Aujourd’hui, la LNH a déclaré que Voynov demeurera suspendu avec solde pour une période indéterminée, mais que les Kings n’en seront pas pénalisés sur la masse salariale. En effet, l’Association des joueurs et la ligue ont conclu une entente, laquelle permet aux Kings de libérer le salaire de Voynov sur la masse salariale pour cette saison. Autrement dit, les Kings pourront compenser cette perte à la ligne bleue via le marché des échanges ou des joueurs autonomes. Cette décision démontre clairement que la LNH non seulement ne tolèrera pas la violence conjugale, mais qu’au surplus, elle ne défavorisera pas l’équipe. La suspension reste un geste symbolique par laquelle la ligue condamne la violence conjugale, et ce, sans que les Kings soient désavantagés sur le plafond salarial. Néanmoins, en continuant de payer Voynov pendant sa suspension, la LNH démontre une valorisation de la présomption d’innocence, laquelle est l’une des pierres angulaires de notre système judiciaire. Ici, la NHL a pris une position beaucoup plus laxiste que la NFL, qui elle, a suspendu Adrian Peterson sans solde.
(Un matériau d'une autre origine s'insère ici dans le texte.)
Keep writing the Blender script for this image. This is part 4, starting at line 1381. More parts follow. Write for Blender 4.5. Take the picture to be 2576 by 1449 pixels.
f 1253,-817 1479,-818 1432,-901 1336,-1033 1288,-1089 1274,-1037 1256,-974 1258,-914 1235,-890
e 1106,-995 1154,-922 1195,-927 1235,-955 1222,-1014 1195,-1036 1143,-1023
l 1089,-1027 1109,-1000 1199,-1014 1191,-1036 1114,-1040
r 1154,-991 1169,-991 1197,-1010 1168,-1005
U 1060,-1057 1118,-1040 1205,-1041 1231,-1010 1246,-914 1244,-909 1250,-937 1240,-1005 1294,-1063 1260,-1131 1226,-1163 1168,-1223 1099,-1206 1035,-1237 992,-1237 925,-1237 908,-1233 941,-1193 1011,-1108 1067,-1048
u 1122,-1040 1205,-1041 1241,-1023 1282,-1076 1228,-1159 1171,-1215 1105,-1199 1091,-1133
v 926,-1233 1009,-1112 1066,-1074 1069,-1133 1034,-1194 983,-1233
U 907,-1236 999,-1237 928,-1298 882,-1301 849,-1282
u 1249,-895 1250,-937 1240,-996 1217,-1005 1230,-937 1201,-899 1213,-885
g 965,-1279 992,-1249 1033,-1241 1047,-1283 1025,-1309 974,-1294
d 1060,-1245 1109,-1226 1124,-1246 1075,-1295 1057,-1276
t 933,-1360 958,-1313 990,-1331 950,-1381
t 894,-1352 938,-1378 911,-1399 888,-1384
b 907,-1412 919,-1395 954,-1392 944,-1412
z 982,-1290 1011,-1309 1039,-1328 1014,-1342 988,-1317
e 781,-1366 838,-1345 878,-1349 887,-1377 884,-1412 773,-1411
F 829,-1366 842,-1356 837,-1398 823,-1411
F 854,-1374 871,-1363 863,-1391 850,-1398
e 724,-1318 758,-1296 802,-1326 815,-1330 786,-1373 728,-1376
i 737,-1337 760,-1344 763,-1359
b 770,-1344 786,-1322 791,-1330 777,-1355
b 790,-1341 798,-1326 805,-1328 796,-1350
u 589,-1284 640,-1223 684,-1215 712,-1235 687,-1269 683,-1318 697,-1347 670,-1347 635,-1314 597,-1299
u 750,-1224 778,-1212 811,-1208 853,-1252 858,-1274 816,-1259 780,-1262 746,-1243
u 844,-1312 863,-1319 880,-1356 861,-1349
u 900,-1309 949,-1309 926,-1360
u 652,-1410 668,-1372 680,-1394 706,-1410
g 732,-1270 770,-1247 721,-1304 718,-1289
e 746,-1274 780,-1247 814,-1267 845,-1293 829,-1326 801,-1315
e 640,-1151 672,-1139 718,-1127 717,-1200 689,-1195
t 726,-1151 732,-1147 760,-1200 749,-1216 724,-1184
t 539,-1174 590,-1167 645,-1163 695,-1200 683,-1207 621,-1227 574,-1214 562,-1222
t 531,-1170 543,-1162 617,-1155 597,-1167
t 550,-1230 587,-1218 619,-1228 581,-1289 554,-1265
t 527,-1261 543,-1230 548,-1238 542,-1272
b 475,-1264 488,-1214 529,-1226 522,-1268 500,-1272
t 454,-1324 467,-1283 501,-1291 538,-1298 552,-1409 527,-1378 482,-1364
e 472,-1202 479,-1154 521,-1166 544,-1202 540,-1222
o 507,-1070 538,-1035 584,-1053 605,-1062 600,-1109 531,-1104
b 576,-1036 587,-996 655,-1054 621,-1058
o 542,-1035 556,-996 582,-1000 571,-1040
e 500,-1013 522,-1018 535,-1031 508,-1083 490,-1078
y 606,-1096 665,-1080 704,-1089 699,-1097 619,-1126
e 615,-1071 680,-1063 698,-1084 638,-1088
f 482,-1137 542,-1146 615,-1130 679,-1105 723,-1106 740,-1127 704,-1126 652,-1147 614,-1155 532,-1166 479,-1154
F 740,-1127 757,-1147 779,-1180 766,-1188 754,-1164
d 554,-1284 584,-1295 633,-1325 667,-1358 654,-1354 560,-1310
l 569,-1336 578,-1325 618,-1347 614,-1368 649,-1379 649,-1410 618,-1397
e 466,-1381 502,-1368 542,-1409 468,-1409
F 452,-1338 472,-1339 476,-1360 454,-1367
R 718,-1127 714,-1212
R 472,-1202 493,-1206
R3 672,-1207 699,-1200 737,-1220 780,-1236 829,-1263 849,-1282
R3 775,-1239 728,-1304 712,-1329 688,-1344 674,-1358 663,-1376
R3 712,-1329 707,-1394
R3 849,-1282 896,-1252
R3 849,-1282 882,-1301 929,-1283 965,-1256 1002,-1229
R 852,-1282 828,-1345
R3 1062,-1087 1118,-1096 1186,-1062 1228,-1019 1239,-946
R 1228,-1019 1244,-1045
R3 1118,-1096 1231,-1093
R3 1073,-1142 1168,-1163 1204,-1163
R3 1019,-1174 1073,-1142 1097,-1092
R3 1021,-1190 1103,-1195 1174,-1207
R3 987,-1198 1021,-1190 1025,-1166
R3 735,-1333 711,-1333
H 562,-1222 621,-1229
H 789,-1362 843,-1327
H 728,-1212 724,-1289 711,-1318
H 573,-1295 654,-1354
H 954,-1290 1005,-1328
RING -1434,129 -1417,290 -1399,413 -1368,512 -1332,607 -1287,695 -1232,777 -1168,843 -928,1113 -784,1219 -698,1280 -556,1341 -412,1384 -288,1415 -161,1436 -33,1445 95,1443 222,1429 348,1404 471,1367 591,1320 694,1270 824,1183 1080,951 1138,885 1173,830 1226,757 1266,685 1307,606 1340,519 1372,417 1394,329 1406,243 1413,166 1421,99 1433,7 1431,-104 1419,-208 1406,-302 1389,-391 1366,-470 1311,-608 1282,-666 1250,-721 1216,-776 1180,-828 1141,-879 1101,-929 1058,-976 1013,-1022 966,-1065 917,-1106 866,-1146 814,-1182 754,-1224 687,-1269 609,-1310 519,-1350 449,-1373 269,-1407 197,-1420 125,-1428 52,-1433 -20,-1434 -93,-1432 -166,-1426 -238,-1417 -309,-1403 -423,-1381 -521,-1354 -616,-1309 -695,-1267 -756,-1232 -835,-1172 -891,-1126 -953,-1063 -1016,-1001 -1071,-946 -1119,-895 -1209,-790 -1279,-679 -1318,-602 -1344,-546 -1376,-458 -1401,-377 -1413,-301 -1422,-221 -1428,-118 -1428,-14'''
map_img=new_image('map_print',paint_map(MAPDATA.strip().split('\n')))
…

Cela dit, la violence conjugale dans l'État de la Californie est non seulement un crime contre la personne, mais aussi contre l'État. Cela signifie donc que la poursuite a le pouvoir de porter des accusations criminelles de violence conjugale même si la victime présumée ne veut pas coopérer. Comme la poursuite a le pouvoir d'assignation, elle peut forcer la victime à témoigner. Bien entendu, il est préférable d'avoir la coopération de la victime, mais ce n’est pas nécessaire pour mener une telle affaire. À ce titre, les médias ont dévoilé que Marta Varlamova aurait souhaité qu’aucune accusation ne soit portée contre Voynov. Cette déclaration est la plus grande difficulté dont fait généralement face la poursuite dans ce type de dossiers. En effet, les accusations pour violence conjugale mènent rarement à une condamnation puisqu’elles sont bien souvent abandonnées avant même le début du procès.